Published: Jan 23, 2024 10:42 PM
Photo: from online

Photo: from online

 The inclusion of Kemusan, or "subject three" dance (a popular swag dance originated from South China), into the rehearsal highlights of the 2024 Spring Festival Gala in several provinces has triggered dissatisfaction among some Chinese netizens, who call the move "outdated" and "countrified."

A recent social media poll with 45,000 participants showed that 38,000 voted against the inclusion of the "subject three" dance in the Spring Festival Gala. Some expect the galas to stick to creativity, rather than becoming a "meme replicator."

Despite being considered "vulgar" by some, the "subject three" dance has indeed gained international popularity, becoming a global social symbol. Renowned figures like world finalist professional ballroom dancer Kristina Rihanoff, members of the Russian Royal Ballet, and China's renowned dancer Yang Liping's dancers have all showcased the "subject three" dance.

Even professional dancers have embraced it, raising the question of why it shouldn't be attempted on the Spring Festival Gala stage. The inclusion of "subject three" dance elements doesn't compromise the overall quality of the shows; instead, it might maintain a pursuit of artistic excellence.
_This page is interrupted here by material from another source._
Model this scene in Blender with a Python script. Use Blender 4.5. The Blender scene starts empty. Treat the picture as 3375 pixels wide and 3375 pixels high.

The full name of the "subject three" dance is "Guangxi subject three," meaning locals in South China's Guangxi Zhuang Autonomous Region should possess three essential skills: singing folk songs, making rice noodles, and dancing. 

Since October, the use of Chinese songs as background music for the "subject three" dance was creatively imitated by short video creators nationwide. In the latter part of November, videos of restaurant staff wearing uniforms and dancing the "subject three" dance became widely popular. According to incomplete statistics, the playback count of "subject three" dance related short videos has reached billions, and it continues to grow in popularity.
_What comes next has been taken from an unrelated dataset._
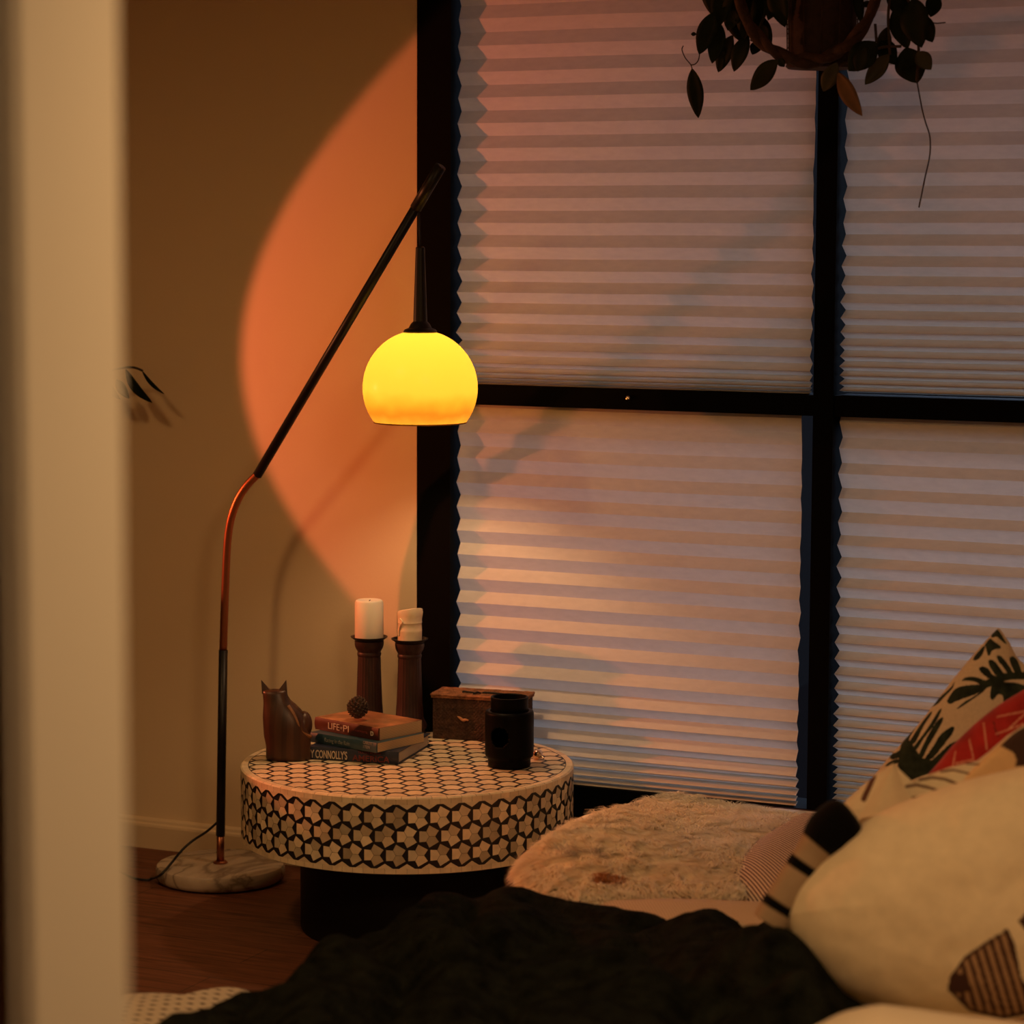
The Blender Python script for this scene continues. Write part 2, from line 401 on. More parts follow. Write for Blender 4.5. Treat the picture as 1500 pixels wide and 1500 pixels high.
tube('arm_sleeve', [LP(609, 305, .2935), LP(645, 244, .31)], .0125, 'black_metal', lamp, 16)
q = ony(615.5, 568, -SHD); SX, SZ, SY = q.x - LX, q.z, .2 - SHD
tube('pendant_cord', [LP(613.4, 306, .295), Vector((SX, SY, SZ + .286))], .0022, 'cable', lamp, 8)
lathe('socket_sleeve', [(0, 0), (.0145, 0), (.0095, .152), (.006, .155), (0, .155)], 'black_metal', lamp, 24, (SX, SY, SZ + .137))
lathe('shade_cap', [(0, -.004), (.034, -.004), (.035, 0), (.032, .004), (.024, .007), (.02, .015), (.014, .021), (0, .022)], 'black_metal', lamp, 32, (SX, SY, SZ + .117))
prof = []
SR = .1195
for i in range(41):
    a = PI / 2 - (PI / 2 + math.asin(.0715 / .1195)) * i / 40
    prof.append((max(SR * math.cos(a), 0 if i == 0 else .001), SR * math.sin(a)))
sh = lathe('lamp_shade', prof, 'shade', None, 72); sh.location = (SX, SY, SZ); sh.parent = lamp
rim_pts = [(.0957 * math.cos(2 * PI * k / 72), .0957 * math.sin(2 * PI * k / 72), -.0715) for k in range(73)]
tube('shade_rim', rim_pts, .0016, 'shade', sh, 8, cap=False)
bulb_z = SZ + .03
bl = bpy.data.materials.new('bulb_glass'); bl.use_nodes = True
bl.node_tree.nodes['Principled BSDF'].inputs['Emission Color'].default_value = (1, .72, .4, 1)
bl.node_tree.nodes['Principled BSDF'].inputs['Emission Strength'].default_value = 2
M['bulb'] = bl
lathe('bulb', [(0, .02), (.012, .02), (.014, .0), (.008, -.004), (0, -.005)], 'bulb', lamp, 20, (SX, SY, bulb_z + .04))
def LO(px, py, z): return onz(px, py, z) - Vector((LX, LY, 0))
cab = spline([LP(320, 1203), LP(303, 1218), LP(283, 1231), LO(267, 1245, .075), LO(252, 1263, .046), LO(240, 1277, .041), LO(231, 1284, .026), LO(222, 1287, .006), LO(214, 1289, .004),
              LO(190, 1284, .004), LO(150, 1262, .004)], 6)
for c in cab: c.z = max(c.z, .004)
tube('power_cable', cab, .0028, 'cable', lamp, 8)
shp = lamp.matrix_world

# ================================================================== INLAY TABLE
TZ = .346; TR = .345; TH = .155
TCX, TCY = -2.430, -.371
table = empty('coffee_table', (TCX, TCY, 0), 'round bone inlay coffee table with honeycomb pattern and black drum base', 'table')
BONE = (.72, .59, .39)
def bone(rnd, lo=.72, hi=1.1):
    k = rnd.uniform(lo, hi); w = rnd.uniform(-.03, .03); return (BONE[0] * k, BONE[1] * k * (1 + w), BONE[2] * k * (1 + 2 * w))
rnd = random.Random(11)
# drum core of dark resin
lathe('drum_core', [(0, TZ - TH), (TR - .006, TZ - TH), (TR - .0012, TZ - TH + .003), (TR - .0012, TZ - .003), (TR - .004, TZ - .0008), (0, TZ - .0008)], 'resin', table, 128)
def polymesh(name, polys, cols, m, parent):
    v = []; f = []; c = []
    for P, cc in zip(polys, cols):
        s = len(v); v += P; f.append(tuple(range(s, s + len(P)))); c += [cc] * len(P)
    me = bpy.data.meshes.new(name); me.from_pydata([tuple(x) for x in v], [], f); me.update()
    attr_mesh_color(me, c); return link(name, me, m, parent)
polys = []; cols = []
NC = 50; W0 = 2 * PI / NC           # hexagons round the side
pitch = TR * W0; ha = pitch / math.sqrt(3)
zc0 = TZ - TH / 2
def side(u, z, off=0.0006): a = u / TR; return (( TR + off) * math.cos(a), (TR + off) * math.sin(a), z)
def addside(pts, col):
    # subdivide horizontally so pieces follow the curve
    polys.append([side(u, z) for u, z in pts]); cols.append(col)
ph = .010
for row in (-1, 0, 1):
    for i in range(NC):
        cu = (i + (.5 if row else 0)) * pitch + ph; cz = zc0 + row * ha * 1.5
        base = rnd.uniform(.8, 1.05)
        R = ha * .905
        V = {k: (cu + R * math.cos(math.radians(k)), cz + R * math.sin(math.radians(k))) for k in (30, 90, 150, 210, 270, 330)}
        def Q(k): r = R * .53; return (cu + r * math.cos(math.radians(k)), cz + r * math.sin(math.radians(k)))
        C0 = (cu, cz)
        for d, va, vb in ((180, 150, 210), (60, 30, 90), (300, 270, 330)):
            pent = [V[va], V[vb]] if True else None
            qa, qb = Q(d - 60), Q(d + 60)
            # order: va -> (q on va side) -> centre -> (q on vb side) -> vb
            def near(v): return qa if (v[0] - qa[0]) ** 2 + (v[1] - qa[1]) ** 2 < (v[0] - qb[0]) ** 2 + (v[1] - qb[1]) ** 2 else qb
            P = [V[va], near(V[va]), C0, near(V[vb]), V[vb]]
            gx = sum(p[0] for p in P) / 5; gz = sum(p[1] for p in P) / 5
            P = [(gx + (p[0] - gx) * .965, gz + (p[1] - gz) * .965) for p in P]
            k = base * rnd.choice((.62, .76, .92, 1.06, 1.16)); w = rnd.uniform(-.04, .04)
            addside(P, (BONE[0] * k, BONE[1] * k * (1 + w), BONE[2] * k * (1 + 2 * w)))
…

The catchy dance centers on performers showing off some swag dance moves, like swinging their knees sideways as they perform a snappy series of hand actions, including fast wrist-twisting moves, accompanied by music that sounds like a mix of Western disco beats and traditional Chinese folk songs.

This dance, with its unique communicative code, has reached a billion-view scale, and the joyful core hidden within it has the potential for broad creative interpretation. Apart from the inherent fun in the dance, its popularity is attributed to meeting the emotional needs of the masses. 
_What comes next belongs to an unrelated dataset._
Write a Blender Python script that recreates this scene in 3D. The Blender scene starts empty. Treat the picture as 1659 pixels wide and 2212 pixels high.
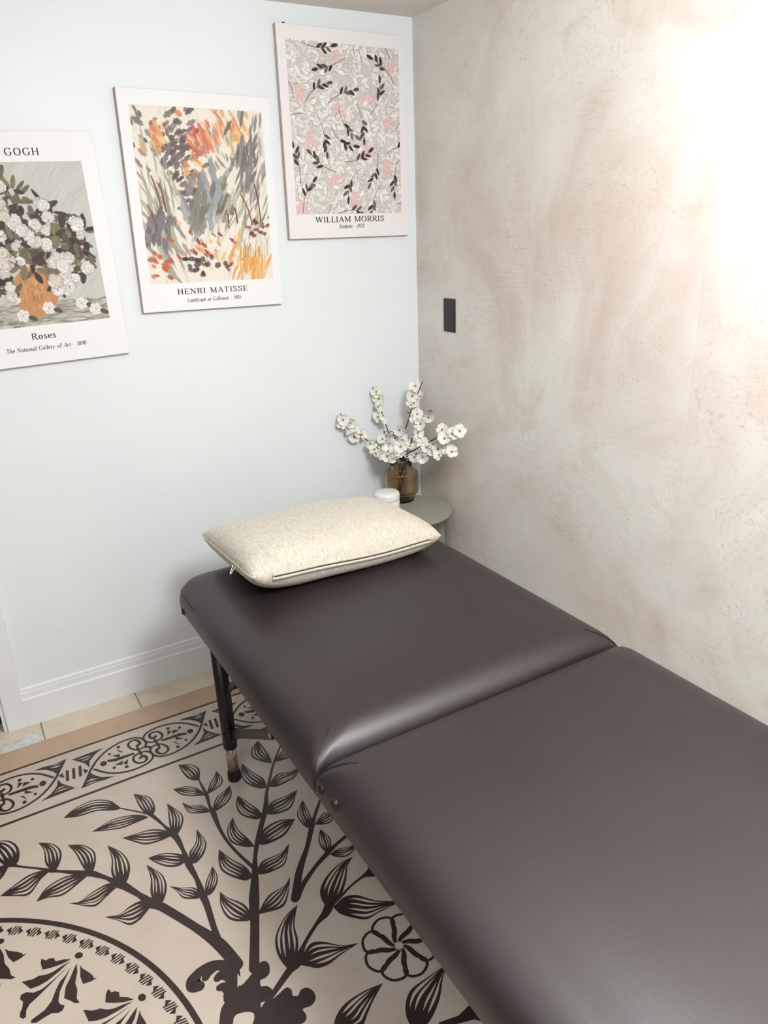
import bpy, bmesh, math, random
import numpy as np
from mathutils import Vector, Matrix

# ------------------------------------------------------------------ camera
scene = bpy.context.scene
COL = scene.collection
IMG_W, IMG_H, FPX = 1659.0, 2212.0, 1613.8
YAW, PITCH, ROLL = 0.5216, -0.3656, -0.0389
CAM = Vector((-1.5484, -2.3862, 1.4880))
_cy, _sy, _cp, _sp = math.cos(YAW), math.sin(YAW), math.cos(PITCH), math.sin(PITCH)
FWD = Vector((_sy * _cp, _cy * _cp, _sp))
_r0 = Vector((_cy, -_sy, 0)); _u0 = _r0.cross(FWD)
RIGHT = math.cos(ROLL) * _r0 + math.sin(ROLL) * _u0
UP = -math.sin(ROLL) * _r0 + math.cos(ROLL) * _u0
cam_data = bpy.data.cameras.new('camera')
cam = bpy.data.objects.new('camera', cam_data); COL.objects.link(cam)
cam_data.sensor_fit = 'VERTICAL'; cam_data.sensor_height = 24.0
cam_data.lens = FPX / IMG_H * 24.0
cam_data.clip_start = 0.02
_m = Matrix((RIGHT, UP, -FWD)).transposed().to_4x4(); _m.translation = CAM
cam.matrix_world = _m
scene.camera = cam

# ------------------------------------------------------------------ light and exposure
CEIL = 2.117
vs = scene.view_settings
vs.view_transform = 'Standard'; vs.look = 'None'; vs.gamma = 1.0; vs.use_curve_mapping = False
vs.exposure = 0.27
world = bpy.data.worlds.new('world'); scene.world = world
world.use_nodes = True
world.node_tree.nodes['Background'].inputs[0].default_value = (0.8, 0.85, 0.9, 1)
world.node_tree.nodes['Background'].inputs[1].default_value = 0.3

def fill_light(x, y, power, color, size=0.16, spread=150):  # unseen fill light, added to brighten the room from ceiling height
    l = bpy.data.lights.new('fill_light', 'AREA'); l.shape = 'DISK'; l.size = size
    l.energy = power; l.color = color; l.spread = math.radians(spread)
    o = bpy.data.objects.new('fill_light', l); COL.objects.link(o)
    o.location = (x, y, CEIL - 0.012)
    return o
def globe_lamp(x, y, z, power, color, radius):
    l = bpy.data.lights.new('globe_lamp', 'POINT'); l.energy = power; l.color = color; l.shadow_soft_size = radius
    o = bpy.data.objects.new('globe_lamp', l); COL.objects.link(o); o.location = (x, y, z); return o
globe_lamp(-0.80, -2.02, CEIL - .20, 70, (0.985, 1.0, 1.0), .20)
fill_light(-1.9, -2.0, 10, (0.96, 0.99, 1.0), 0.60, 160)  # added fill above left, lightens the mat and back wall
fill_light(-2.4, -3.2, 8, (0.985, 1.0, 1.0), 0.60, 160)  # added fill behind the camera, no fixture there

# ------------------------------------------------------------------ helpers
random.seed(7)
def ray_at(u, v, ax, val):
    """point of the place seen at photo coordinate (u, v) on the plane axis ax = val"""
    d = FWD + ((u - IMG_W / 2) / FPX) * RIGHT - ((v - IMG_H / 2) / FPX) * UP
    t = (val - CAM[ax]) / d[ax]
    return CAM + t * d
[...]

China's famed actor Jiang Kun has expressed openness toward incorporating current popular elements into new traditional arts. One of the directors for Henan TV's 2024 Spring Festival Gala, Lu Hongli, has noted that the attention toward the "subject three" dance has prompted reflections on artistic creation. In the eyes of Lu, the "subject three" dance has tapped into an emotional expression point for everyone, with its core concept being that anyone can joyfully dance spontaneously.

In dealing with these internet trends, a more tolerant approach is suggested. Just as traditional art forms, which showcases both highbrow and lowbrow beauty, have become part of everyday life, why shouldn't contemporary trends like the "subject three" dance find a place on a grand stage? 

Embracing a bit of "local flavor" in skits, as long as they align with positive social values, might add a unique touch. Producers should be more tolerant and supportive of these internet trends, while also considering constructive feedback from viewers, as everyone's intention is to present better works to the audience.

However, criticism from netizens reveals a desire for more innovation and uniqueness in Spring Festival Gala programs, signaling aesthetic fatigue. Viewers hope for more exciting works on the gala stage, leading with fresh ideas rather than simply replicating internet trends.

The author is a reporter with the Global Times.